Check each line of the listing for the word "from" and give only the number of lines that have it.

____

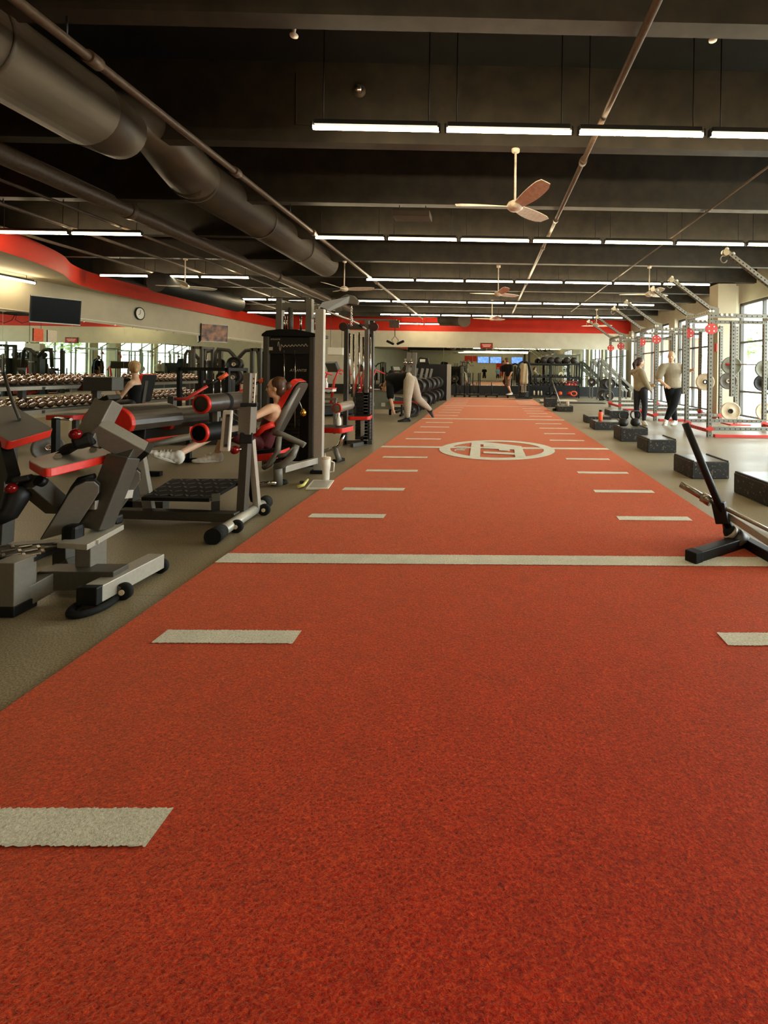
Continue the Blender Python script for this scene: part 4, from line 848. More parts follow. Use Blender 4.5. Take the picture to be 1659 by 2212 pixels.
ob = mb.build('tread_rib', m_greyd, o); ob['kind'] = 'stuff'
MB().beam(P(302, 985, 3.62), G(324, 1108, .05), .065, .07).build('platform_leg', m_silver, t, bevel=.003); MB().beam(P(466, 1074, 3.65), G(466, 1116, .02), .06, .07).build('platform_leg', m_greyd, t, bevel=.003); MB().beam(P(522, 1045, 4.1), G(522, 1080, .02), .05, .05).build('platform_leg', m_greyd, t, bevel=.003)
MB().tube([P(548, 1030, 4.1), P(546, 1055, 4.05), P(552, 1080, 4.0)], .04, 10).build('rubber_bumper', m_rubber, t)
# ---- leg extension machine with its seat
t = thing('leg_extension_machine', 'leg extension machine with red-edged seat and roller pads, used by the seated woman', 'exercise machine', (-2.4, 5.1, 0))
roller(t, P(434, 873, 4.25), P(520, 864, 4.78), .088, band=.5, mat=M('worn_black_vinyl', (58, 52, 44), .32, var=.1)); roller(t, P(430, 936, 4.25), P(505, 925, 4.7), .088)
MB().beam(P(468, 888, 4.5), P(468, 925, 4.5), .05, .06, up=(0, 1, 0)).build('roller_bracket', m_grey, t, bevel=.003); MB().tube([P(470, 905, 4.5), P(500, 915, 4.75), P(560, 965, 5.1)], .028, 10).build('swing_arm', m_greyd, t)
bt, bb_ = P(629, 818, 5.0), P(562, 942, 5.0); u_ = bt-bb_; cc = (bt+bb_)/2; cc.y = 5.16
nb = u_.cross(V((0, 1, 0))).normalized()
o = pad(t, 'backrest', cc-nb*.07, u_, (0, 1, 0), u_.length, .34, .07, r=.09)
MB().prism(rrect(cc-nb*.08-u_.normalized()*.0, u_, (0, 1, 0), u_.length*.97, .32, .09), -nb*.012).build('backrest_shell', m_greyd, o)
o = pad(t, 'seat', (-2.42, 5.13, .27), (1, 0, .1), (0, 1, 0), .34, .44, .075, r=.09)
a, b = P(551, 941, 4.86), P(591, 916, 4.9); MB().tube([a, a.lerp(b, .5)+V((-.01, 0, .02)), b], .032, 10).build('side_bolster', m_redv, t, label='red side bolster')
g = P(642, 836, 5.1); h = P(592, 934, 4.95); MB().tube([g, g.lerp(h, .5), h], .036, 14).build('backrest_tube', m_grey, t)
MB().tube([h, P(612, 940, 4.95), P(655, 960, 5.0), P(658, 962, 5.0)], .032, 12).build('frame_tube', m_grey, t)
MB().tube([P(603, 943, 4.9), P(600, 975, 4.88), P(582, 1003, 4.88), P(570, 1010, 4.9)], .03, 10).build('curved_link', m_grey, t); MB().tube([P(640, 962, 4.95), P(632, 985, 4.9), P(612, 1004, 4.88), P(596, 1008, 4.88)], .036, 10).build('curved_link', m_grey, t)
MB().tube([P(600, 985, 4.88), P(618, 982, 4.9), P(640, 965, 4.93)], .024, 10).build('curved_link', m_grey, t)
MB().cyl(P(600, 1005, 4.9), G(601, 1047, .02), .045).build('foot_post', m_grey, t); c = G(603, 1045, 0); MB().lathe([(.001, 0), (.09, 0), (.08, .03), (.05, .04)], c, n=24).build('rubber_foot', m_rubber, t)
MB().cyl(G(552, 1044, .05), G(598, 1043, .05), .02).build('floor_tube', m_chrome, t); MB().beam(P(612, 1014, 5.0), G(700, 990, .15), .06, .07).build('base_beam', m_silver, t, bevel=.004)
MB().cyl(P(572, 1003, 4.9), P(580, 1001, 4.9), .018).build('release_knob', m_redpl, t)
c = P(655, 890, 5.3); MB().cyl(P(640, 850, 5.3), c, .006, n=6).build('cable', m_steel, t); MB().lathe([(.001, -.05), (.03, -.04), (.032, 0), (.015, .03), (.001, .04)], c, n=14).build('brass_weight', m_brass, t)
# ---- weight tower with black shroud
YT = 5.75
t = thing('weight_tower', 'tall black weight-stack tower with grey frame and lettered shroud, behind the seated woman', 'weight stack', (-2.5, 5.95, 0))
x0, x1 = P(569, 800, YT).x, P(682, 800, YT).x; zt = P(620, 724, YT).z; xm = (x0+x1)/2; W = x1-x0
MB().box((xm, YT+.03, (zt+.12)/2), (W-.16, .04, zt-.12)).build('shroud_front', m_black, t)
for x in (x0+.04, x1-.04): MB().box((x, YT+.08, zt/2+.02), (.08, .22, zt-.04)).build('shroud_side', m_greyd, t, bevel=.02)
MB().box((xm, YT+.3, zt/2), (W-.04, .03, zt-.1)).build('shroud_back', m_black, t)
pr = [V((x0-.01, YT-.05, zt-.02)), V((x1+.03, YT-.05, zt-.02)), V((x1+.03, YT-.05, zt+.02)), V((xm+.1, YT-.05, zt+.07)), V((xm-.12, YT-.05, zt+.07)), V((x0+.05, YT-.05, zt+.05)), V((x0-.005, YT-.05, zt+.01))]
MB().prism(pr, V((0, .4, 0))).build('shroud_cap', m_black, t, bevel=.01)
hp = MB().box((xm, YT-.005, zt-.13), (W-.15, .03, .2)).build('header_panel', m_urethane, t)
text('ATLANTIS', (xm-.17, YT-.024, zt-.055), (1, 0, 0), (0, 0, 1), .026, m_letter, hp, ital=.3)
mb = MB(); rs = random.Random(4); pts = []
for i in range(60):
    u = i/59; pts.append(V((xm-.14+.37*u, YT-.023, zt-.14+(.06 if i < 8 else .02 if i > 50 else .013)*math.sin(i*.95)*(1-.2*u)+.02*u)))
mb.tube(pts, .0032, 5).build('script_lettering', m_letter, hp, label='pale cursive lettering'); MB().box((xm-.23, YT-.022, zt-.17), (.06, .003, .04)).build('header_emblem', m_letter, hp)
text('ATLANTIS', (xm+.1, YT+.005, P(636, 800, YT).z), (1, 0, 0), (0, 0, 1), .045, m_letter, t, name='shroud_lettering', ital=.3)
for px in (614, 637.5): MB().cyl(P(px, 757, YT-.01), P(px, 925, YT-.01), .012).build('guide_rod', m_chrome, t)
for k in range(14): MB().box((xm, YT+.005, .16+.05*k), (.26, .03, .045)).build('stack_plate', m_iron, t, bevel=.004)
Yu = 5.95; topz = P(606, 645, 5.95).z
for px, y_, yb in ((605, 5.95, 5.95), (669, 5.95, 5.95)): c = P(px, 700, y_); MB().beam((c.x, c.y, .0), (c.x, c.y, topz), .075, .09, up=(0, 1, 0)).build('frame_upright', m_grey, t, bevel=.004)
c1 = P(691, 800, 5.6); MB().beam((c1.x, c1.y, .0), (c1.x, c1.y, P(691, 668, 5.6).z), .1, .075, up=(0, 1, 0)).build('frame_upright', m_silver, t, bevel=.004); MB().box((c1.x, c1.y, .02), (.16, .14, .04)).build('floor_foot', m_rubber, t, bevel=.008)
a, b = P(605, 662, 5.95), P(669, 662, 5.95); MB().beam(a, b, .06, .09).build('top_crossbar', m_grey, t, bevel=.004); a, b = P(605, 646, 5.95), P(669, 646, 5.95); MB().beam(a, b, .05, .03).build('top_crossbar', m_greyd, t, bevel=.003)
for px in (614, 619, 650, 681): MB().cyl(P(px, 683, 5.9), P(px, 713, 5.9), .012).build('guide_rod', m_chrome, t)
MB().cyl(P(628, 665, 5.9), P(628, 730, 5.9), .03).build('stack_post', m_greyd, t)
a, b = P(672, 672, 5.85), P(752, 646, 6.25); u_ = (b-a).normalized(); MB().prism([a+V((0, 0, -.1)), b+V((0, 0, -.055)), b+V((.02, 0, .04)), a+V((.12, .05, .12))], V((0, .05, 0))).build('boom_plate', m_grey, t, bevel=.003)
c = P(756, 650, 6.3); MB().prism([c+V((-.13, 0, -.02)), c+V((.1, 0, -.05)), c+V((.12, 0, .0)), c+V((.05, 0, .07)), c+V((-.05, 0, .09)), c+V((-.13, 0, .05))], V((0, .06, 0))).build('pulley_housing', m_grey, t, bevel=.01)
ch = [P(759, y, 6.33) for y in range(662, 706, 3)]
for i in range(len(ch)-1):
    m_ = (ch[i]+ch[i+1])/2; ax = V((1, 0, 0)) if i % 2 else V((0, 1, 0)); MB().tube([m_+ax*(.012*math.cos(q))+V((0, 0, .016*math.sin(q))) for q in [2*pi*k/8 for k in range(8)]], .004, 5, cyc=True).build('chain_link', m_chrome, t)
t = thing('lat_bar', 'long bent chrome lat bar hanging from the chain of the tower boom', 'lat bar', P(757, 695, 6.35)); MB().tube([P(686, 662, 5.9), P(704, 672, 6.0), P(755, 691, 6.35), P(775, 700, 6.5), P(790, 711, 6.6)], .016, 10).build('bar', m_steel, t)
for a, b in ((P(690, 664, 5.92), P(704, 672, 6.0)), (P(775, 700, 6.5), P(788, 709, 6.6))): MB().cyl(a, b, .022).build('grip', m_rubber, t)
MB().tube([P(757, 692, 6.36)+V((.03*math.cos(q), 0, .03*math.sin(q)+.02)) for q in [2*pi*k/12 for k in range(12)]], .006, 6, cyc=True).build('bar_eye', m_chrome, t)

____

* [REPLY TO THE EXERCISE] 2